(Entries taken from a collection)
★ ★ ★

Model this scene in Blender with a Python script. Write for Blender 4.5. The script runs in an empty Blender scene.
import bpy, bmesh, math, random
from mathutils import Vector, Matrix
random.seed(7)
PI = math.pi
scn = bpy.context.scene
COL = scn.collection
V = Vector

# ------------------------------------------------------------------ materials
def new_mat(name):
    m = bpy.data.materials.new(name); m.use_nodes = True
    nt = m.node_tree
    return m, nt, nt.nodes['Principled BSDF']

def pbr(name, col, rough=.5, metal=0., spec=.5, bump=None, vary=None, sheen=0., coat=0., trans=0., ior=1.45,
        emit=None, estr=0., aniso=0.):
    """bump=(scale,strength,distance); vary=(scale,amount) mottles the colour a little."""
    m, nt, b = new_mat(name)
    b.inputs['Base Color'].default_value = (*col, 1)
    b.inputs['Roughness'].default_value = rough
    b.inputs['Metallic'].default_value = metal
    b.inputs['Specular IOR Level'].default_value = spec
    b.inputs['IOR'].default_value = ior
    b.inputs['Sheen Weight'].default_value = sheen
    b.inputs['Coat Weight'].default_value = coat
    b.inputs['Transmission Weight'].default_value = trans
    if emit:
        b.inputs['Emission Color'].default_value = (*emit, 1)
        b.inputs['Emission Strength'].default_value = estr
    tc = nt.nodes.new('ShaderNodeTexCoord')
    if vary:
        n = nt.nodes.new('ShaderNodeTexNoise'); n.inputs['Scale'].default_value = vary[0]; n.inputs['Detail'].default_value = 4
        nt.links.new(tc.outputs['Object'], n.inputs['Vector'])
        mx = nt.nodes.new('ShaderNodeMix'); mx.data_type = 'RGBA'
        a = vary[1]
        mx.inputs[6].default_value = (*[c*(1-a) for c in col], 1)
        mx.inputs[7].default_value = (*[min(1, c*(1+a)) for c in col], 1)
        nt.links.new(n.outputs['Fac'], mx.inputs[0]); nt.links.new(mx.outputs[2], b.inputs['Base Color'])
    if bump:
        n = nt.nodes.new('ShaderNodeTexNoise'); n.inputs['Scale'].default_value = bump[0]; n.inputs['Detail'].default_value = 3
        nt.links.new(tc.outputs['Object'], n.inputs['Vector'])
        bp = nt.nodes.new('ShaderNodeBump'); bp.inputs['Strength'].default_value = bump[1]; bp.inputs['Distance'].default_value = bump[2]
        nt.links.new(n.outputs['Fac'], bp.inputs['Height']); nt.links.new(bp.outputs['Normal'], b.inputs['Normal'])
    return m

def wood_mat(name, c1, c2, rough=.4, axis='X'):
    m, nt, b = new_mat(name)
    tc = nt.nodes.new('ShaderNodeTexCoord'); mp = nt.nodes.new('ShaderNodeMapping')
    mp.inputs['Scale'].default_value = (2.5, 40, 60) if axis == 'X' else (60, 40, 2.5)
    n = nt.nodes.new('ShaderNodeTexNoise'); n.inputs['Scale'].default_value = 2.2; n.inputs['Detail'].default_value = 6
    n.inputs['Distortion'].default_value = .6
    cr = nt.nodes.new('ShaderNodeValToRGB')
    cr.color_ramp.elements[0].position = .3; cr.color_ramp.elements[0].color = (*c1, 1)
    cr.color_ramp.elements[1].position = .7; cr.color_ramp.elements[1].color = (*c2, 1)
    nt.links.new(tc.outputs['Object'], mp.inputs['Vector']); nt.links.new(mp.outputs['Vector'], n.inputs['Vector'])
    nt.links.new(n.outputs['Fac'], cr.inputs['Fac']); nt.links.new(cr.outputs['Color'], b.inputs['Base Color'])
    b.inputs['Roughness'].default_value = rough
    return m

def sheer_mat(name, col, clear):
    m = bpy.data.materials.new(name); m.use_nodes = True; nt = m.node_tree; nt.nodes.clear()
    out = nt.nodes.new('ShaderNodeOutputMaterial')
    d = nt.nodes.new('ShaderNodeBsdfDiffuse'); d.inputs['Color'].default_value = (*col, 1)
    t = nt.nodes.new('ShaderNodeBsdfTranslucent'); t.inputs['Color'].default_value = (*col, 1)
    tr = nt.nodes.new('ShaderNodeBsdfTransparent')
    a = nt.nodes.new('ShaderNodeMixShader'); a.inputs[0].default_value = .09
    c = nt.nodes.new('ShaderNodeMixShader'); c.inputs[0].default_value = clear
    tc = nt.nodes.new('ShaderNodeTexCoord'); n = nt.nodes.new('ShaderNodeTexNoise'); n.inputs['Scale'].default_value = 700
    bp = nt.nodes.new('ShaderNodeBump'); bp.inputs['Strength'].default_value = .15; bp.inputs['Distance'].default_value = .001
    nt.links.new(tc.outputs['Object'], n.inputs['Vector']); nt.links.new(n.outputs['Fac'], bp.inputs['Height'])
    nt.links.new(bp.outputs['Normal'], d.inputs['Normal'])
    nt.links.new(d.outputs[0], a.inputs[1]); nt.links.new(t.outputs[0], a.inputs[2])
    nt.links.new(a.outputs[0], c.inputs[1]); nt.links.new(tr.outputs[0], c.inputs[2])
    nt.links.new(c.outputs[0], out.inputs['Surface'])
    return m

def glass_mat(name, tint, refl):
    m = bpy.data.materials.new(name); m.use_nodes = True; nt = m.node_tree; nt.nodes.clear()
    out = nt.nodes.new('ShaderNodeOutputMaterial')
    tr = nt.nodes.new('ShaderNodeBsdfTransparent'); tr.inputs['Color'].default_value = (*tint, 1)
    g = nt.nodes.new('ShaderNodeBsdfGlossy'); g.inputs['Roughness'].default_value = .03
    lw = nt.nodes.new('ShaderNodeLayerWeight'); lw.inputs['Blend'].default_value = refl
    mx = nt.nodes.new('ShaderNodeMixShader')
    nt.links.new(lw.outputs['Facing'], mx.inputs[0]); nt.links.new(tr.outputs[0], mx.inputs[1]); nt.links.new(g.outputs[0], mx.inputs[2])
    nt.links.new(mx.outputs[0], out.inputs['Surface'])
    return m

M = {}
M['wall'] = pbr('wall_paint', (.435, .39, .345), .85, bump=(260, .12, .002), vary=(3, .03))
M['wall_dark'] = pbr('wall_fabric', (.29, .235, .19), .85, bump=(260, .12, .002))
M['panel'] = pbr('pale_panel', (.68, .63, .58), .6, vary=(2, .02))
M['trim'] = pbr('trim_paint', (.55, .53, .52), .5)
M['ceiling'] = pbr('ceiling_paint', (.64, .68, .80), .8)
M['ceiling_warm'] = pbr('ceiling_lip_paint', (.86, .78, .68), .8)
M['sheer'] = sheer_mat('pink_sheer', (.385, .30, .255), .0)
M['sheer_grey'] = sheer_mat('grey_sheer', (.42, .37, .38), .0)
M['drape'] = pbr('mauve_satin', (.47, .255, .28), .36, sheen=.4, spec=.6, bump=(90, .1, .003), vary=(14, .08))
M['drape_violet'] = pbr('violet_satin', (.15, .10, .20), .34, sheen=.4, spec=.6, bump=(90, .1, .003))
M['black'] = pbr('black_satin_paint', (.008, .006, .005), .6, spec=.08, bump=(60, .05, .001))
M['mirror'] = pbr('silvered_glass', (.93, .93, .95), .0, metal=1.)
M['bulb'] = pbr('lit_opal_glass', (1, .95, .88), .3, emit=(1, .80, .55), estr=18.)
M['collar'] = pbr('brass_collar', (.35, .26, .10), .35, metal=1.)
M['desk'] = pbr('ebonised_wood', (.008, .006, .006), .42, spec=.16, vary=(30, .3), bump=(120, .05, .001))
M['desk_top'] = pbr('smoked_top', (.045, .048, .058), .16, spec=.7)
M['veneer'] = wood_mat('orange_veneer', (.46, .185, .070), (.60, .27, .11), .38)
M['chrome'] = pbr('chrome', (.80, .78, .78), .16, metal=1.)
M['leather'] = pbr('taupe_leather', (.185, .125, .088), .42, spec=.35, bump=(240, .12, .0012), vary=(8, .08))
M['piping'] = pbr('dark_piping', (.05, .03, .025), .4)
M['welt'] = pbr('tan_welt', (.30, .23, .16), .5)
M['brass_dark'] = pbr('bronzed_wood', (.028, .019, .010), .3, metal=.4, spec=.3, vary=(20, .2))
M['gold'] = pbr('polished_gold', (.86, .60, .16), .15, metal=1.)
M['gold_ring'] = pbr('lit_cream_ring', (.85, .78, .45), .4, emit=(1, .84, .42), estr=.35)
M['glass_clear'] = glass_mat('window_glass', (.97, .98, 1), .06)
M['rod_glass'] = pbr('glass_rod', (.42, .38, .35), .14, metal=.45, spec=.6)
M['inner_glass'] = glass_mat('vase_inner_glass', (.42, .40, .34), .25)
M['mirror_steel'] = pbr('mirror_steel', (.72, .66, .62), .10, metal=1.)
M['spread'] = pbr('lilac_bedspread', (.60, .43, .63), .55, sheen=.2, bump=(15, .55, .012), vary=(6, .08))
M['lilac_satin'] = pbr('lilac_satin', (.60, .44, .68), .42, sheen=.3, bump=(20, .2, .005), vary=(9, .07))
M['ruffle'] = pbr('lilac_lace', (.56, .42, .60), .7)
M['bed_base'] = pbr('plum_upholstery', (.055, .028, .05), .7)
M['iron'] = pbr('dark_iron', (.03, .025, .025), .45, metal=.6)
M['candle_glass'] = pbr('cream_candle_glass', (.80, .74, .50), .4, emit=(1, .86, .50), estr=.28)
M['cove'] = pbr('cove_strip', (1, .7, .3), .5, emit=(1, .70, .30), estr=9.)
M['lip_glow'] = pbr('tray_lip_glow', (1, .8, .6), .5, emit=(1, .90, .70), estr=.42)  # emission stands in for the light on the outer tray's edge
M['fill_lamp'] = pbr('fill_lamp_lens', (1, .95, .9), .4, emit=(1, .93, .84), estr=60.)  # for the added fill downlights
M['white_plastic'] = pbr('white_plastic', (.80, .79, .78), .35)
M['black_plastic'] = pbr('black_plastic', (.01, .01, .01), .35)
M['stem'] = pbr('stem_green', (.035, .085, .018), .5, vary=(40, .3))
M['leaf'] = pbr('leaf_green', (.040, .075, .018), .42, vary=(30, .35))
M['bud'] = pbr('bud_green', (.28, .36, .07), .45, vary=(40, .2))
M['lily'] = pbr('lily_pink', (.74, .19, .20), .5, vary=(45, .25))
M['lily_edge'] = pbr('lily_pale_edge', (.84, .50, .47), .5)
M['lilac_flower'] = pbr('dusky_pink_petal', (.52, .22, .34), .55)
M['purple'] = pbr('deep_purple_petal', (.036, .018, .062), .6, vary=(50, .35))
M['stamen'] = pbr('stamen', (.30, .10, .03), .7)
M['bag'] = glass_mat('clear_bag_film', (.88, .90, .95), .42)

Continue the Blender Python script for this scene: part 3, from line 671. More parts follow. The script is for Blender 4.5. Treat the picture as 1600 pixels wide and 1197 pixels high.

★ ★ ★

:: EXERCISE BRIEF ::
Exactly the lines from the line containing "bump=(260, .12, .002))" to the line containing "M['ceiling'] = pbr('ceiling_paint', (.64, .68, .80), .8)", both included, are to be set down; no other line belongs in the answer.

:: EXERCISE ANSWER ::
M['wall_dark'] = pbr('wall_fabric', (.29, .235, .19), .85, bump=(260, .12, .002))
M['panel'] = pbr('pale_panel', (.68, .63, .58), .6, vary=(2, .02))
M['trim'] = pbr('trim_paint', (.55, .53, .52), .5)
M['ceiling'] = pbr('ceiling_paint', (.64, .68, .80), .8)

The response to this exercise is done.